Immer wieder fragt man sich, ob der um eine Spur lyrischere, aber genau so geforderte Rodrigo nicht der eigentliche Tenorheld des Stücks ist (sonst hätte Florez ihn auch wohl kaum gesungen): Maxim Mironov, der blonde Russe, cooler, verärgerter Yuppie, der nicht bekommt, was er sich einbildet (nämlich die Millionärstochter), hält gesanglich auf Augenhöhe mit.

Vladimir Dmitruk ist mit langem Haar und wild gerollten Augen das Teufelchen Jago, absichtsvoll „zu viel“ bringend, wie der Regisseur es wollte, auch gesanglich stark. Und schließlich war noch der Doge (Nicola Pamio, meist im Rollstuhl) ein Tenor, und nur Desdemonas Vater (souverän: Fulvio Bettini) ließ an diesem vor Tenor-Testosteron platzenden Abend einen Bariton hören.

Nino Machaidze war vor erst dreieinhalb Jahren noch die Musetta in Michielettos Salzburger „Bohème“ – nun ist sie die Rossini’sche Desdemona, die zwar auch vor dem Tod ein Weide-Lied hat, aber entschieden dramatischer ist als die Verdi-Kollegin. Sie kämpft gewaltig um ihr Leben, war auch davor schon stimmlich in ihren Ausbrüchen und Verzweiflungen stark gefordert und brachte alles mit. (Bei Michieletto nimmt sie ihrem zögernden Otello übrigens die Arbeit ab, sie zu töten, und schießt sich selbst in den Bauch – dass Rossinis Librettist danach noch eine Art „HappyEnd“ vorgesehen hat, weil Jago als Bösewicht überführt wird, verlegt der Regisseur quasi hinter den Vorhang – und lässt Otello über der Leiche der Geliebten verzweifeln…).

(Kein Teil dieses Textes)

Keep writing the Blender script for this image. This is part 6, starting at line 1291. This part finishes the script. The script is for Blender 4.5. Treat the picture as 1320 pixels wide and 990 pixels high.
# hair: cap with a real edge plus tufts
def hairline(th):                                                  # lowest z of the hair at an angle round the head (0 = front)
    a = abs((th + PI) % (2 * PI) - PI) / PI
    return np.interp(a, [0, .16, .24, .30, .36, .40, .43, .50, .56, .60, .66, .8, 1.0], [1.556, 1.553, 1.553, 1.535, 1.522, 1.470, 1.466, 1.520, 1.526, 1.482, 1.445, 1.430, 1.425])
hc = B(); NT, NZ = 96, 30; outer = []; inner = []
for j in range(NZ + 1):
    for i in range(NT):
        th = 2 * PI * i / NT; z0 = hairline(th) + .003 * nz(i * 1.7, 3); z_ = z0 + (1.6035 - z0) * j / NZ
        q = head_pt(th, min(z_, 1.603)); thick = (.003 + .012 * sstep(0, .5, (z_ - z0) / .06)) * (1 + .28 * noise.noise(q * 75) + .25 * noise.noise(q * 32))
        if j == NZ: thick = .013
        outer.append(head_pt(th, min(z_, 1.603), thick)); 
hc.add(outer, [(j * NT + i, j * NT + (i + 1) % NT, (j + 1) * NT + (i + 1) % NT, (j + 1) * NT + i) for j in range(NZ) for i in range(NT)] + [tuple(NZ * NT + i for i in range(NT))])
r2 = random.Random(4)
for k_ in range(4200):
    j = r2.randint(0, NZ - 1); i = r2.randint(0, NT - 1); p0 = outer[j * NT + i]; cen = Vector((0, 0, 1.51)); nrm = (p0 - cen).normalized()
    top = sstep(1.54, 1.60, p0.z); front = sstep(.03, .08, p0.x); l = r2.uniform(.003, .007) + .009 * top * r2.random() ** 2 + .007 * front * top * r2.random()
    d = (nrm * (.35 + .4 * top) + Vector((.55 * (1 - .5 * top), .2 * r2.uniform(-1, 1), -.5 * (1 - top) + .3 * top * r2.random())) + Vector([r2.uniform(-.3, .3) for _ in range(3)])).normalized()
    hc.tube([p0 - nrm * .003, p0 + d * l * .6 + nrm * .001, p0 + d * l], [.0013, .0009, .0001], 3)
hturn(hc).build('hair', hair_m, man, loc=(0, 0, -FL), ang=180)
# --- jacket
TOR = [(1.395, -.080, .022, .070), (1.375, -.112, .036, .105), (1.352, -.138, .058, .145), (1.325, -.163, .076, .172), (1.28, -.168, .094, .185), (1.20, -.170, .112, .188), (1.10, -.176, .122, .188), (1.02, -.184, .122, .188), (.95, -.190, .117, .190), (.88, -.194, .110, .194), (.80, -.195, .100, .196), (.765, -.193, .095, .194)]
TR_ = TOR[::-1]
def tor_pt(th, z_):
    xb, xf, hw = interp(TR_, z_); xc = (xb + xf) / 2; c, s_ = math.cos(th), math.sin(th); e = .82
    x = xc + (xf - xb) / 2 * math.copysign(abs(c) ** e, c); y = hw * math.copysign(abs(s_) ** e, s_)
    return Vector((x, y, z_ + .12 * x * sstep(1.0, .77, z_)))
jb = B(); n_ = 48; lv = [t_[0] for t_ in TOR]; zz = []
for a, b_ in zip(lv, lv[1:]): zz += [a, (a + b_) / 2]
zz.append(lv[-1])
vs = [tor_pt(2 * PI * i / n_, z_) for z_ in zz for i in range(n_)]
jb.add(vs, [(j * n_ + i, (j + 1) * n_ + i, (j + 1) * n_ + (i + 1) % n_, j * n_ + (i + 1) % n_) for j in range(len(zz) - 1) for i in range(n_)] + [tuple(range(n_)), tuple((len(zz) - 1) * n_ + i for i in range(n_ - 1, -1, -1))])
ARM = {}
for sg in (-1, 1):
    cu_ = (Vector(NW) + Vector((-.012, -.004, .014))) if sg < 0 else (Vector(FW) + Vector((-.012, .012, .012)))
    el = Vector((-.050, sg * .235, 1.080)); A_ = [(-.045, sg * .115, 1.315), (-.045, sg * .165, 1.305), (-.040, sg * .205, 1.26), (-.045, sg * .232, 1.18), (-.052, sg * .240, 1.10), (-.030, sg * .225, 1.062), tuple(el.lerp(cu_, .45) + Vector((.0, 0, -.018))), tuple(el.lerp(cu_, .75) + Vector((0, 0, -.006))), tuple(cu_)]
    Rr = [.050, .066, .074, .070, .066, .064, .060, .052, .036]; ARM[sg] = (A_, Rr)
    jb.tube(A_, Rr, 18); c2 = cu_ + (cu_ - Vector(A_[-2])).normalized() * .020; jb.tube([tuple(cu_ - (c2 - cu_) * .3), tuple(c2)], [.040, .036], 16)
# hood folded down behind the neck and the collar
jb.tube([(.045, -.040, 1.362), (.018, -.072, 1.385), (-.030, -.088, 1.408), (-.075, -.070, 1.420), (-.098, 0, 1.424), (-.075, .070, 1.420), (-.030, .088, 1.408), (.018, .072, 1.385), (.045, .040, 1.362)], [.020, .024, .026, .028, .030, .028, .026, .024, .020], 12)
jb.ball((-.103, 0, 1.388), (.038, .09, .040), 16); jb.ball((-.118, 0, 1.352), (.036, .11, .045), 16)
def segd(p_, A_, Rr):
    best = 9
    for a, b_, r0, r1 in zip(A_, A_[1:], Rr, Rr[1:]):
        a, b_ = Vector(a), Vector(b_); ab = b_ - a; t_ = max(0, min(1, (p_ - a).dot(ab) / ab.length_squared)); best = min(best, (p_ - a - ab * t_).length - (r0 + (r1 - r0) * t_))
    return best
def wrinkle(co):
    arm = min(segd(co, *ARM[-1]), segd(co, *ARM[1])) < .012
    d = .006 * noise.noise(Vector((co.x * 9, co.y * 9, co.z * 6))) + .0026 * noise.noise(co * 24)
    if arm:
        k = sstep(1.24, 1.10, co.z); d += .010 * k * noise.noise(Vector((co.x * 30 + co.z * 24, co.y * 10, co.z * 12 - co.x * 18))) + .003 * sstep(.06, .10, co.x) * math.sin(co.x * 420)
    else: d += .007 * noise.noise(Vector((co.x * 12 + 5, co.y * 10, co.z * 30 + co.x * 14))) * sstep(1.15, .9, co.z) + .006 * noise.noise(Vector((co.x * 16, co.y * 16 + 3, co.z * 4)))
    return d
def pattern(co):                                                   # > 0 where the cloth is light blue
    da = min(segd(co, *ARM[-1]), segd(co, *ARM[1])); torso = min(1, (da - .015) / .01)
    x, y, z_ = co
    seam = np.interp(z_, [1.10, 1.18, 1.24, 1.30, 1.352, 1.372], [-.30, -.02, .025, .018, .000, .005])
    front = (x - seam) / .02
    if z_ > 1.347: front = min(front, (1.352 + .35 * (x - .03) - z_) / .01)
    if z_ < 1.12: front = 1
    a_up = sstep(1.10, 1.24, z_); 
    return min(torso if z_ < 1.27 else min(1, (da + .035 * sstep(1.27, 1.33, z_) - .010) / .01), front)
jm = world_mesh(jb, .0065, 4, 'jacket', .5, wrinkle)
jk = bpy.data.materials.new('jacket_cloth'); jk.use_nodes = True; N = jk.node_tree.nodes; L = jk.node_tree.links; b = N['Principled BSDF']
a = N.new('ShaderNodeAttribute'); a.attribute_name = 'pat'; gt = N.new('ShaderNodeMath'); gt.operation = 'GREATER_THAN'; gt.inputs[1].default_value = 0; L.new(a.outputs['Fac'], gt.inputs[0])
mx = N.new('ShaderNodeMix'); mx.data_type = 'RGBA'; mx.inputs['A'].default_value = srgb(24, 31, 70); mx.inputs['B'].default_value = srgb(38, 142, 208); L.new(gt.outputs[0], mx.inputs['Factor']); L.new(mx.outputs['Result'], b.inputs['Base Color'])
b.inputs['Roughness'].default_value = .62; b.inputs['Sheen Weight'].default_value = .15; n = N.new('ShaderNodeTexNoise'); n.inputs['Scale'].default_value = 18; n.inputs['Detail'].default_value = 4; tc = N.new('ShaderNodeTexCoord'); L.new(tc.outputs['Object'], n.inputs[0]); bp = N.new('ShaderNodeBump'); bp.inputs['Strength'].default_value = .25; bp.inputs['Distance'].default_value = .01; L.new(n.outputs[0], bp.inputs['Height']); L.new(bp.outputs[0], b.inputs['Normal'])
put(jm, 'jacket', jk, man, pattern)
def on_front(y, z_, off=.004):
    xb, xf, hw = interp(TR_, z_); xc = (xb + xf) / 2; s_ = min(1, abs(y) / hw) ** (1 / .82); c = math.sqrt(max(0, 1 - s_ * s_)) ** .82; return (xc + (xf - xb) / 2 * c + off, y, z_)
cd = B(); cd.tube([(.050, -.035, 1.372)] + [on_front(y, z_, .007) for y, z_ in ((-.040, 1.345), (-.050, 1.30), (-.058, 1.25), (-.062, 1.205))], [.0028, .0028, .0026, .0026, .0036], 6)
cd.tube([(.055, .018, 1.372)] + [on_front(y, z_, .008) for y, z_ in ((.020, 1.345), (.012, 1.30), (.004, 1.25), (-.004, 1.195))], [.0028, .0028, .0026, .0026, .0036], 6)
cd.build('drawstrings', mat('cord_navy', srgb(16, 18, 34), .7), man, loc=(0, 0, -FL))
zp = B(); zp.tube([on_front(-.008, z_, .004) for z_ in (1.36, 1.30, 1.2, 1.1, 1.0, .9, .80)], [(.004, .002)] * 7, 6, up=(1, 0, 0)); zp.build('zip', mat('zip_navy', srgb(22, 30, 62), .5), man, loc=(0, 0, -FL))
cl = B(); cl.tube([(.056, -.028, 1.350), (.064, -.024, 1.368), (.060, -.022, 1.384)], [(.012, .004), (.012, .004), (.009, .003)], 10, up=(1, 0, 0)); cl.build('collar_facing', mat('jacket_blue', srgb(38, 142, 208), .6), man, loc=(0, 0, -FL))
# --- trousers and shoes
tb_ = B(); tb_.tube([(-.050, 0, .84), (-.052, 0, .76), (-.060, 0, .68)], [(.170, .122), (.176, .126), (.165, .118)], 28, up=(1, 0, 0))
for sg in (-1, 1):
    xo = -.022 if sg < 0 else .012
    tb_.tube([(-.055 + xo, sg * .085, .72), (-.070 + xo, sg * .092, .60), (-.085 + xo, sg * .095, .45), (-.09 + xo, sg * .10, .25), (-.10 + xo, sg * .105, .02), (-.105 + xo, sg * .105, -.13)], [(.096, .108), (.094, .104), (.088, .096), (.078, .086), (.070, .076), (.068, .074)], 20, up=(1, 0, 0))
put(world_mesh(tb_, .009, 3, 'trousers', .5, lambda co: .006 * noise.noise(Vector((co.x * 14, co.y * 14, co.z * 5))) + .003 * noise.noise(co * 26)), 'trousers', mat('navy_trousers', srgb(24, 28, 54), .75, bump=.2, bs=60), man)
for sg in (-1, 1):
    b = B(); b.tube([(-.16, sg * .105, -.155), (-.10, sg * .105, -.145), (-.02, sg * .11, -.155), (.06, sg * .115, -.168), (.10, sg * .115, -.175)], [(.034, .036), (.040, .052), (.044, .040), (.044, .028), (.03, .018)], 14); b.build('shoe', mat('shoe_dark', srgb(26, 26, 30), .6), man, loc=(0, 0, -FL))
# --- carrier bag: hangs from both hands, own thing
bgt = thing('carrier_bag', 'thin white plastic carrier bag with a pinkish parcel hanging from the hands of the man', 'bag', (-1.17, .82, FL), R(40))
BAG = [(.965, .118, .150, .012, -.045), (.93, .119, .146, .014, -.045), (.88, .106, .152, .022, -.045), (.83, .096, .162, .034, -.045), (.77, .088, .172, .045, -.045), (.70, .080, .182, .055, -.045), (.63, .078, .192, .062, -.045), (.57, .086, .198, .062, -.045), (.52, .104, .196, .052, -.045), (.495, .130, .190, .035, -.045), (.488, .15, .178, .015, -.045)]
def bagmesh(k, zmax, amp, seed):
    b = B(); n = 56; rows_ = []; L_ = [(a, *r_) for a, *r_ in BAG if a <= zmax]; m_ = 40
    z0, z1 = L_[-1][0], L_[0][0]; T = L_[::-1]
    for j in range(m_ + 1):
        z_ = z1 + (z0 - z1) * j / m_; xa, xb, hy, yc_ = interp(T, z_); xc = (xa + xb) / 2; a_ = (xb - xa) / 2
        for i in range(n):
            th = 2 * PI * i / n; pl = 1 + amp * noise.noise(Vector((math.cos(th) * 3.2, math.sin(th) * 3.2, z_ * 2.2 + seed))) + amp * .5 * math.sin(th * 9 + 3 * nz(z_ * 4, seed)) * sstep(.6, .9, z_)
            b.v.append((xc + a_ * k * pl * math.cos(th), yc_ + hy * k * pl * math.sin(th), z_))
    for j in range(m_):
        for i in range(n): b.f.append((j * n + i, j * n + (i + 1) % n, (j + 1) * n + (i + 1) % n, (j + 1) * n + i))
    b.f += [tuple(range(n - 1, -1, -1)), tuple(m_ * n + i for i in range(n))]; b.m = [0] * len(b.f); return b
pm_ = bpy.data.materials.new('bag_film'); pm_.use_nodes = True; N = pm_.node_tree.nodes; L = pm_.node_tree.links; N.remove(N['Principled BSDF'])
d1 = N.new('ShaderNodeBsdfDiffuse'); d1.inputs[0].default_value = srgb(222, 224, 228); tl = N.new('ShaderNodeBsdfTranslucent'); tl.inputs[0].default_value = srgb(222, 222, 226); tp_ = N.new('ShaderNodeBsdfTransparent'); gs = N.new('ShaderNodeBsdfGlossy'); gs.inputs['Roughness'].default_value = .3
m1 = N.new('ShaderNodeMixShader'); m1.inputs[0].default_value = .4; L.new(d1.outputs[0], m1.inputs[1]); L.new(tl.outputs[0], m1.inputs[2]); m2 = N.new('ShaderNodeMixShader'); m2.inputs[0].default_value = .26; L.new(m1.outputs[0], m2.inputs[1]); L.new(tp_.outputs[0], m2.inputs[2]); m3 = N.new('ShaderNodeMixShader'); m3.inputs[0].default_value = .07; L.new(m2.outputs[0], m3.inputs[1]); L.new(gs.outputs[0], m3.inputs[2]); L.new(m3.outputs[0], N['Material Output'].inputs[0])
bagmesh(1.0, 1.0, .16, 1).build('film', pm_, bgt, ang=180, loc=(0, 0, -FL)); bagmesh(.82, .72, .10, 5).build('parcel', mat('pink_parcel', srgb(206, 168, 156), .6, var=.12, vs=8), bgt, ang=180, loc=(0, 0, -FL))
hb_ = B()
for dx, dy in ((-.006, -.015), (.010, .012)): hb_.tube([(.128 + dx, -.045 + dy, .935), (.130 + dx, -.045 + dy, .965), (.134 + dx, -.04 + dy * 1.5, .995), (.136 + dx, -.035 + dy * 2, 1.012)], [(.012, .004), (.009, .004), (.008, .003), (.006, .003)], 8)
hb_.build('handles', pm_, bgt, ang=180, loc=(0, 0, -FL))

Noch eine Frauenrolle: Emilia ist hier nicht Jagos Frau (Regiescherz, dass er sie quasi in einer kurzen Szene „anmacht“), sondern Desdemonas jüngere Schwester: Gaia Petrone hopst auf junges Mädchen, klingt in der Kammeroper besser.

Wie immer singt der Arnold Schoenberg Chor (geleitet von Erwin Ortner) nicht nur vorzüglich, sondern spielt auch die eklige noble Gesellschaft bis in Gesten und Details der einzelnen Protagonisten. Antonello Manacorda, geschätzter Partner des Regisseurs, war mit den Wiener Symphonikern erfolgreich, einen „anderen“ Rossini hören zu lassen. Nicht so gefällig wie üblich, aber erstaunlich tiefschürfend.

Das Publikum jubelte aus vollem Herzen (einen lächerlichen Buh-Ruf wollen wir überhört haben). Tatsächlich – einen ähnlich überzeugenden Opernabend würde man sich öfter wünschen. So etwas ist kostbar.